O time jogava mal, suava para sair de campo com a vitória, diversos jogadores sofriam com problemas musculares e o comandante dava declarações fora da realidade. Mesmo assim, entretanto, os dirigentes do Milan apareciam na imprensa para respaldar o trabalho realizado por Pioli e sua comissão técnica. O presidente Paolo Scaroni até chegou a dizer, logo após o Diavolo perder para a Inter e ver a rival conquistar o título italiano, que a temporada do clube era “boa”. Uma passividade que revoltou a torcida, a ponto de os ultras protestarem no San Siro durante os últimos jogos na Serie A.

Por tudo isso, um técnico de renome era o que a maioria das pessoas que acompanham o Milan diariamente esperava para o pós-Pioli. A diretoria, contudo, optou por cautela e mais passividade. E, por ser futebol, pode ser que dê certo a aposta em Fonseca, assim como aconteceu com Pioli. Ele chegou a Milanello fortemente criticado, deu a volta por cima, fez o Diavolo desistir da contratação do alemão Ralf Rangnick e conduziu a equipe a um scudetto. Vale ressaltar, ainda, que três dos maiores treinadores da história rossonera – Sacchi, Capello e Carlo Ancelotti – não tinham status de primeira prateleira quando chegaram ao clube. Muito pelo contrário.
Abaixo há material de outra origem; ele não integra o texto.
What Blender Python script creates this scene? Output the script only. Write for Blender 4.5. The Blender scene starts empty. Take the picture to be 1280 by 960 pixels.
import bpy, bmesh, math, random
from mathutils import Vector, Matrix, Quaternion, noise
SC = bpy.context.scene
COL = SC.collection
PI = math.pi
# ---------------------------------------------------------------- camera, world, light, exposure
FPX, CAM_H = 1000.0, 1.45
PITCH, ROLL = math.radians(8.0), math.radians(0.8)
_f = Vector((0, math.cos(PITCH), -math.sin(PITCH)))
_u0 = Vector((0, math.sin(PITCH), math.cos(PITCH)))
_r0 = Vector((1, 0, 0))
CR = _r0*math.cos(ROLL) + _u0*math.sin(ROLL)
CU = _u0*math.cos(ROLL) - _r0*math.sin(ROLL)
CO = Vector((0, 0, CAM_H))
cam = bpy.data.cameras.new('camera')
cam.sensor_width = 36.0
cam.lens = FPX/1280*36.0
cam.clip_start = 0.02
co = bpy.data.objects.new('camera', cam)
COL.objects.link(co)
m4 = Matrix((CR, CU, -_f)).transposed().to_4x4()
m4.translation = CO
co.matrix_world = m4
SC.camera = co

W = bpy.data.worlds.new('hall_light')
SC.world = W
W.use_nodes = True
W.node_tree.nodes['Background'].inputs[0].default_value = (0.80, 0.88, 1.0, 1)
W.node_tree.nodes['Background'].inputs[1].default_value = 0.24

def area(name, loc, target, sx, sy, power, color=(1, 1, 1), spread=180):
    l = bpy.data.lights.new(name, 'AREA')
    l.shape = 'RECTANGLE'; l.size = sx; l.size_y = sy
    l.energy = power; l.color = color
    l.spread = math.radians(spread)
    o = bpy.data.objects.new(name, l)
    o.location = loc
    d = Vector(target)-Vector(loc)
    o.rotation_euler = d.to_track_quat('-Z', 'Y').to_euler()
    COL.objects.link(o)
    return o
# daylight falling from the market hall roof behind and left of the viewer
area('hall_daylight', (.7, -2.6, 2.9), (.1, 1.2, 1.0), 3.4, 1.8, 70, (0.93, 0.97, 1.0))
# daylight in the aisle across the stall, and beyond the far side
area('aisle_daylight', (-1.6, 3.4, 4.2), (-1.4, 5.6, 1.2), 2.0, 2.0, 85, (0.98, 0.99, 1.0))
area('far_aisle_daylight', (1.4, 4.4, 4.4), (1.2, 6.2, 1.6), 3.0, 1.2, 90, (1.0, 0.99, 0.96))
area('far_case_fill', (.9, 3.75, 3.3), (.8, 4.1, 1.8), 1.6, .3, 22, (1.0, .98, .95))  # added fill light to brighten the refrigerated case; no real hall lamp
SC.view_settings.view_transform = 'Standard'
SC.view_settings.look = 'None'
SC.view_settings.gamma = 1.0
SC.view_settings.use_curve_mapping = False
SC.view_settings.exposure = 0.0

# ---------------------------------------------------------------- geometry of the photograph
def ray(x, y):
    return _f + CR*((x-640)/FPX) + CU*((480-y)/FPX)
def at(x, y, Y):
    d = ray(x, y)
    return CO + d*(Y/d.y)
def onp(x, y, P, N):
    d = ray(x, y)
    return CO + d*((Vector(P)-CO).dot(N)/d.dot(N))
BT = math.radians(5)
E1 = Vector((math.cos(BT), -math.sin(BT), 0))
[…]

Paulo Fonseca desembarca em um Milan cujo elenco é um dos melhores da Itália e certamente ganhará reforços antes do início da próxima temporada, sobretudo um lateral-direito, um meio-campista defensivo e um atacante referência. Agora, é certo que, ao menor passo em falso de seu time, o português receberá mais críticas do que um comandante mais tarimbado ganharia. Afinal, é o maior trabalho de sua carreira como técnico. Se, quando jovem, Fonseca se deliciava assistindo os esquadrões de Sacchi e Capello, a missão atual é fazer a torcida manifestar sentimentos semelhantes acompanhando a equipe milanista.